I was about to recommend rfgeneration too. Their database is quite good and the website is no-nonsense, straight to the point without being ugly. Mobile browsing works well too (and they have an app), useful when at a garage sale and you’re not sure if you already have that game with its box and inserts.


#6

Yeah no matter what it’s gonna take a while. But it’ll be worth it in the end! :slight_smile:
Using rfgeneration might be a bit faster since you can list all the games for a system and checkmark every game you own for it. It even remembers which ones you’ve checkmarked when switching pages in the list. So it’s a bit more handy than doing everything yourself in a spreadsheet. Still it took me multiple days to add my collection to it, and I don’t even have THAT many games.

The advantage of a spreadsheet though will be that you can make it exactly like you want it.


#7

I use the collectorz software. They have a website only version, mobile app, and desktop software. I really like the desktop software, and have been using it for years. They recently updated it to include tracking for completeness in games (IE, CIB or cart only). Very powerful software.


#8

I use one of these. It hasn’t failed me yet:


#9

Same. I’ve used CollectorZ on my phone and my Mac. Love the ability to scan barcodes when adding to the collection.


#10

Have tried making google docs/excel spreadsheets. Always become outdated and unwieldy cause it’s hard to figure out what I have or haven’t put in the sheet. Now I just accept that I don’t know what I own. And that’s okay.


#11

I used to keep track of my collection in a single Word document, which in time became just too bloated and messy. So, one weekend, I decided to devote a couple of hours of my freetime to an ‘update’ project. Fired up good old InDesign, created separate docs for each system I own, and now this is how they look:

I don’t record anything else than the name of the game and its region, so - every time I need to add or remove something - it’s literally a matter of minutes.

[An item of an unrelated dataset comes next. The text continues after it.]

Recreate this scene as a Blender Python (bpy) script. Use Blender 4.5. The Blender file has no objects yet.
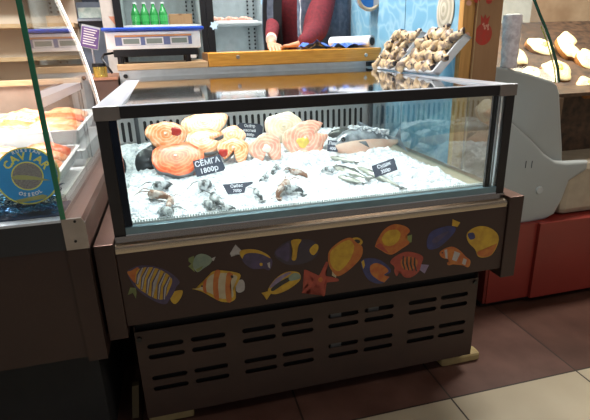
import bpy, bmesh, math, random
from mathutils import Vector, Matrix, noise
random.seed(7)
C = bpy.context.scene.collection
sc = bpy.context.scene

# ------------------------------------------------------------------ camera
CP = Vector((0.17362596, -1.15493308, 1.09381523))
CR = Vector((0.96800203, -0.24927735, -0.02885938))
CU = Vector((0.10875123, 0.31307757, 0.94348058))
CF = Vector((0.22615312, 0.91642961, -0.33016895))
FPX = 474.208
cam = bpy.data.cameras.new('camera'); cam.lens = FPX / 590 * 36; cam.sensor_width = 36
cam.clip_start = 0.02
co = bpy.data.objects.new('camera', cam); C.objects.link(co)
m = Matrix(((CR.x, CU.x, -CF.x), (CR.y, CU.y, -CF.y), (CR.z, CU.z, -CF.z))).to_4x4()
m.translation = CP
co.matrix_world = m
sc.camera = co

# ------------------------------------------------------------------ world, lights, exposure
w = bpy.data.worlds.new('world'); sc.world = w; w.use_nodes = True
w.node_tree.nodes['Background'].inputs[0].default_value = (0.9, 0.92, 1.0, 1)
w.node_tree.nodes['Background'].inputs[1].default_value = 0.2
sc.view_settings.view_transform = 'Standard'; sc.view_settings.look = 'None'
sc.view_settings.exposure = 0.0; sc.view_settings.gamma = 1.0
sc.view_settings.use_curve_mapping = False


def area(name, loc, sx, sy, power, col=(1, 1, 1), rot=(0, 0, 0), spread=180):
    l = bpy.data.lights.new(name, 'AREA'); l.shape = 'RECTANGLE'; l.size = sx; l.size_y = sy
    l.energy = power; l.color = col; l.spread = math.radians(spread)
    o = bpy.data.objects.new(name, l); C.objects.link(o); o.location = loc; o.rotation_euler = rot
    return o


# ceiling lamps of the shop
area('ceiling_lamp_light', (0.4, 1.05, 2.66), 1.3, 0.3, 85, (1, .97, .93))
area('ceiling_lamp_light', (-1.3, 0.9, 2.66), 1.2, 0.3, 62, (1, .97, .93))
area('ceiling_lamp_light', (2.2, 0.7, 2.66), 1.2, 0.3, 62, (1, .94, .84))
area('ceiling_lamp_light', (1.7, -1.4, 2.66), 1.2, 0.3, 15, (1, .93, .84))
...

That said, I still consider Backloggery the best way to go, online. Sure, you have to type in all your games (so it can be alot of work, to begin with), but I’ve always found database-websites more or less inaccurate, in a way or another, especially if you’re into import and own loads of obscure titles.


#12

I use google sheets as well. No game database seems to be complete enough, and the ones i’ve tried working with haven’t allowed me to submit new games (at least, without approval delays), so it hasn’t worked out.

My favourite thing about my google sheet though is my wantlist. Helps a ton when I go into a game shop, don’t have to look at absolutely everything and can send my girlfriend off with a task to find something (she found Pop n’ Pop last time around!) so we can get in and out quickly and not bore her to death :smiley:


#13

I made an excel sheet. It’s nothing special and I’ll probably edit it further, but for now I’ve put all my games on there (almost 2000 physical now) with some basic info like release date and developer.


#14

Mark me down as another spreadsheet tracker. I’ve tried various tracker sites/software over the years but they never seem to stand the test of time to me. Also being able to customize to specific needs is really useful. For example for my carts I like to track if it has a battery, if I’ve replaced the battery, and the date it was replaced. Which would be useless information for CD games. I’m sure you can do things like that in fancy software with custom fields but it is stupid simple to add a new column when needed so it works for me.


#15

Excel sheet here too! About 420-ish physical games here!


#16

If my brain could glow like the rainbow I might also be able to do your method but sadly it cannot :disappointed:


#17

Same here, lol. I used to keep a wishlist too but that was only cos other people wanted to see it and buy me stuff from it. Luckily I think I’ve got 99% of games I want now though so keeping track isn’t too hard.


#18

I’m at 657 and I’ve one done a handful of my smallest collections :frowning:

Guess I’ll keep plugging away at the excel spreadsheet


#19

I use that software as well and it constantly causes me to buy duplicates!


#20

I use backloggery. Very handy to keep it tabbed when I buy games and has stopped me from buying anymore duplicates (it happens!)